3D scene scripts

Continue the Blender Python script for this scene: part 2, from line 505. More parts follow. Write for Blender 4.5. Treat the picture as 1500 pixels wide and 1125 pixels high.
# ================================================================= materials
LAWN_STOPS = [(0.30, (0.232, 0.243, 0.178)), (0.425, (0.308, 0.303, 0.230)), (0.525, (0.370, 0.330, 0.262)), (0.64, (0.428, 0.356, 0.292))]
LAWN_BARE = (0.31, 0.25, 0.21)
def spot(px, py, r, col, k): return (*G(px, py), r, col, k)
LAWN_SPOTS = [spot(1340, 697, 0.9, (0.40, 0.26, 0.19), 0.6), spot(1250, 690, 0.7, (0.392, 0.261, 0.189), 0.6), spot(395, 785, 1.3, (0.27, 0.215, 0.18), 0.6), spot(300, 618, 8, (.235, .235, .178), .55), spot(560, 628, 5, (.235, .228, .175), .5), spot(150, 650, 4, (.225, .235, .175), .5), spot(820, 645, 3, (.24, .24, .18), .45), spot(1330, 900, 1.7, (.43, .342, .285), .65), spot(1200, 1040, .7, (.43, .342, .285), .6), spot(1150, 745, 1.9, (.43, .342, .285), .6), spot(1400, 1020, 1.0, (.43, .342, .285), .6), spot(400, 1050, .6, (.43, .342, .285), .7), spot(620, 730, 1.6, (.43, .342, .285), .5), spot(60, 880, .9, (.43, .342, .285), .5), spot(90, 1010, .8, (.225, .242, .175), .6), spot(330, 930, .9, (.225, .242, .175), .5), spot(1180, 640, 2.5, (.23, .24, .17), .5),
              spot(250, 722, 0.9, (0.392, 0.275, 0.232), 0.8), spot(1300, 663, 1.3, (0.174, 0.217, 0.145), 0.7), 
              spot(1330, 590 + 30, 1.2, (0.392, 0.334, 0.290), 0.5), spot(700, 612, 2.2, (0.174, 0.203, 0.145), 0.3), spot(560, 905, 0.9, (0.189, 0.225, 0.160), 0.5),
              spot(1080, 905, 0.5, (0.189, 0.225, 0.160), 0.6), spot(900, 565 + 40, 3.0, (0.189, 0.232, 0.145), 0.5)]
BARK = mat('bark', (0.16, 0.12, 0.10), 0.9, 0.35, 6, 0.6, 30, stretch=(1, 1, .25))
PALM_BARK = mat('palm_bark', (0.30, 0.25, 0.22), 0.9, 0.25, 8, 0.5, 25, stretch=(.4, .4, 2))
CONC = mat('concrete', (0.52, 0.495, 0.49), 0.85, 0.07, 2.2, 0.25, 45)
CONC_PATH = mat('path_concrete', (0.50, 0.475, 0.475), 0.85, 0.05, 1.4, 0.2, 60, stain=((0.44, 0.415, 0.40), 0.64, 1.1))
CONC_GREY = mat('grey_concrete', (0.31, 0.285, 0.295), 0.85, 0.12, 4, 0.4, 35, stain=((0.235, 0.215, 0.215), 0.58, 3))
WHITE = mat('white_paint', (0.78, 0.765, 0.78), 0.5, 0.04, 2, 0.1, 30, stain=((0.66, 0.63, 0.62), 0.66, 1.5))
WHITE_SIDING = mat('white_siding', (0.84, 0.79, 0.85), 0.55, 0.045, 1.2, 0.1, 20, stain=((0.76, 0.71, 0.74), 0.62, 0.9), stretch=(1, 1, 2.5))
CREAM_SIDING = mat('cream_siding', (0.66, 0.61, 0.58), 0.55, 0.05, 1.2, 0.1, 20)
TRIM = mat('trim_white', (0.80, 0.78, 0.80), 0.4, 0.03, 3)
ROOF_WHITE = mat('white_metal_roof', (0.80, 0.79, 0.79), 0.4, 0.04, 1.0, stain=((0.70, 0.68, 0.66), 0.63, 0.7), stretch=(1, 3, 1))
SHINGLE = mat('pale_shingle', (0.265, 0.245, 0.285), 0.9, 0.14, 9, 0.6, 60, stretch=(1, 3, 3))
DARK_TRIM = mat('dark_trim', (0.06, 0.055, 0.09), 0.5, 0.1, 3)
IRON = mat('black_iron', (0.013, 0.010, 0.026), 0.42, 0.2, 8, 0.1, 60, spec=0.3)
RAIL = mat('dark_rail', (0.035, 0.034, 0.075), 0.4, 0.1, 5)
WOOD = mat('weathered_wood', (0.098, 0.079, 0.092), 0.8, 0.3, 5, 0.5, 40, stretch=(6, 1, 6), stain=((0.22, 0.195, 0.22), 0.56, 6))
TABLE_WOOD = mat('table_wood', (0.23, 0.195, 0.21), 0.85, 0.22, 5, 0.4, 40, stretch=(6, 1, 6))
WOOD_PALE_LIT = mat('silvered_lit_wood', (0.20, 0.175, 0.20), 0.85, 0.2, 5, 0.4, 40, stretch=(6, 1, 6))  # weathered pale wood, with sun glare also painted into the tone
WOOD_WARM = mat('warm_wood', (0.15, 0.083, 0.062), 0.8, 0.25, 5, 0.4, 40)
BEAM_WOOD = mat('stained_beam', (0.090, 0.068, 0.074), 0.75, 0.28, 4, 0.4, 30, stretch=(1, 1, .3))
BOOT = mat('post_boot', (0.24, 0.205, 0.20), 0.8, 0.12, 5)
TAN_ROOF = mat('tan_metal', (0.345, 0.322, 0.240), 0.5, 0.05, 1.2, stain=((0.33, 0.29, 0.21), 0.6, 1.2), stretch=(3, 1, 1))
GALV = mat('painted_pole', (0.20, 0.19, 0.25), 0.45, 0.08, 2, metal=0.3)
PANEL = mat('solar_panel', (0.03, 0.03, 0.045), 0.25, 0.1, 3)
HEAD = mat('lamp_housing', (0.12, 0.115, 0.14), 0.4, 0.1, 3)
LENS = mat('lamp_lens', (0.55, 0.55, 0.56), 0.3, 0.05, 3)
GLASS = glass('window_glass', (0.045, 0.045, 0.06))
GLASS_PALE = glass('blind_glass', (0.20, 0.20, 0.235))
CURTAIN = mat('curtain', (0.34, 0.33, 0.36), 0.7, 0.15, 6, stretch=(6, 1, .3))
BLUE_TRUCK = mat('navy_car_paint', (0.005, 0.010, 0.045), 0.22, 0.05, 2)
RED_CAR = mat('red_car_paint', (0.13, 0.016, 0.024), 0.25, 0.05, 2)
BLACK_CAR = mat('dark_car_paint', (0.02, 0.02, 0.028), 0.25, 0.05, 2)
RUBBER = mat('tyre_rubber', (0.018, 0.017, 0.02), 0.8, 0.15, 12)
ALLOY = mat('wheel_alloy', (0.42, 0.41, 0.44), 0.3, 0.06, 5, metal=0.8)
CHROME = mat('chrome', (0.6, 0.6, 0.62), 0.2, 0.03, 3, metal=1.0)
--
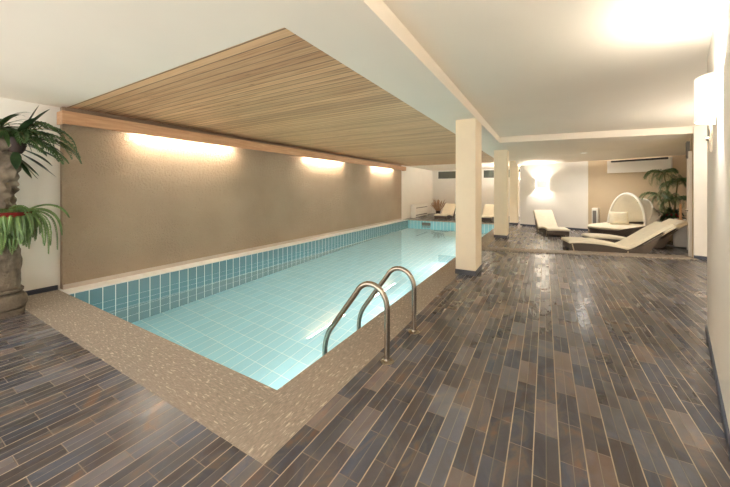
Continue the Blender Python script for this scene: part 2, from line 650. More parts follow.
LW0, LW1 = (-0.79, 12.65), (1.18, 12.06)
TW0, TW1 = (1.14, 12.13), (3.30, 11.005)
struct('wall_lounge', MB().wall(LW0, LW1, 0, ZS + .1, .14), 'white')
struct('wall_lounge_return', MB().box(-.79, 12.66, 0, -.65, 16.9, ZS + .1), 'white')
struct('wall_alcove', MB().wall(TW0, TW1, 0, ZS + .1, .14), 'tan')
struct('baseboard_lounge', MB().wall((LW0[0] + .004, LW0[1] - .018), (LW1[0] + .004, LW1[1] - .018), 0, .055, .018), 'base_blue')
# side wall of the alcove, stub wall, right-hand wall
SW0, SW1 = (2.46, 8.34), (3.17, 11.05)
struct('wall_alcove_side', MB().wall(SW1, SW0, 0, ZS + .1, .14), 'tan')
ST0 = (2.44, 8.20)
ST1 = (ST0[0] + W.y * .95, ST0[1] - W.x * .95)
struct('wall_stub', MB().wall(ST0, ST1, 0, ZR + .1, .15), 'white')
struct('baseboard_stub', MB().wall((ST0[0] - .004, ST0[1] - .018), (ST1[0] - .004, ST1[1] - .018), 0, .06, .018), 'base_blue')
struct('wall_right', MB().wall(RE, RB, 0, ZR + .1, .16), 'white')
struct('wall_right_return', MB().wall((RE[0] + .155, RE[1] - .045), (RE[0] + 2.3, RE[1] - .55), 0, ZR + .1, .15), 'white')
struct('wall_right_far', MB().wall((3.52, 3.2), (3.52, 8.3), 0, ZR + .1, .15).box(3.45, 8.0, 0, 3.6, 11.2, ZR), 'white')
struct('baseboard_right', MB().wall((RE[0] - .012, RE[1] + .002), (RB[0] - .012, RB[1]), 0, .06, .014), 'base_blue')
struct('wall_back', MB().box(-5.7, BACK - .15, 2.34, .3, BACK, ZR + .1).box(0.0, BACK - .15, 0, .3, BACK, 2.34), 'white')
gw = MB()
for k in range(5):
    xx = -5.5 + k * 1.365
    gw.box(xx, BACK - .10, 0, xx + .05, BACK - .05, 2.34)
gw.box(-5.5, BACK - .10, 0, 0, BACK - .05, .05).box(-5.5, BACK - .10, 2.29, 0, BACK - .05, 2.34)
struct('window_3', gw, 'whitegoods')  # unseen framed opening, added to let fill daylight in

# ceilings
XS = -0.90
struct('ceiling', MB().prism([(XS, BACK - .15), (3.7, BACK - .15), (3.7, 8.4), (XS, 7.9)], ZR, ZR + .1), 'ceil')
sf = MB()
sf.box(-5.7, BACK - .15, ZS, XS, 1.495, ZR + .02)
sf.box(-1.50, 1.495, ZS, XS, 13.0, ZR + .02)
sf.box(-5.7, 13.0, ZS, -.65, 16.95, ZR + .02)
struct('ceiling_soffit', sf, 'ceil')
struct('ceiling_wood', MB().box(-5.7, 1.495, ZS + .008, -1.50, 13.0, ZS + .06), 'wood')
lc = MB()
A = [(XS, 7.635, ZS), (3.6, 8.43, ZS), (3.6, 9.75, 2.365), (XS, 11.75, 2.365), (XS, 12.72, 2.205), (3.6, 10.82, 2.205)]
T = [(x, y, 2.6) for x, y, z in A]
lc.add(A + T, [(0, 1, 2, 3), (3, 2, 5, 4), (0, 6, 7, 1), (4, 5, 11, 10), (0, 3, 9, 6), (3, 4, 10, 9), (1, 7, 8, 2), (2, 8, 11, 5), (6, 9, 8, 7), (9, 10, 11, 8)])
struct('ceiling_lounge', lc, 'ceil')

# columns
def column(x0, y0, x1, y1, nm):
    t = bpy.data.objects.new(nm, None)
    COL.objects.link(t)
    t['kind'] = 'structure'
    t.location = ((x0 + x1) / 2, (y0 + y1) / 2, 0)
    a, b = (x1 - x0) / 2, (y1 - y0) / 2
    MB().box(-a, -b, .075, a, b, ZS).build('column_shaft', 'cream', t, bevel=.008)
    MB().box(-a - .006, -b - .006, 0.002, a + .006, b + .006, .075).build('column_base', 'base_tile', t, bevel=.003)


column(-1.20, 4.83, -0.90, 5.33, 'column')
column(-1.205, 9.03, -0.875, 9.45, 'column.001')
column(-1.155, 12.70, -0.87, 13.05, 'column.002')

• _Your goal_
Find every line holding the word "Continue"; give their count and nothing else.

• _Task solution_
2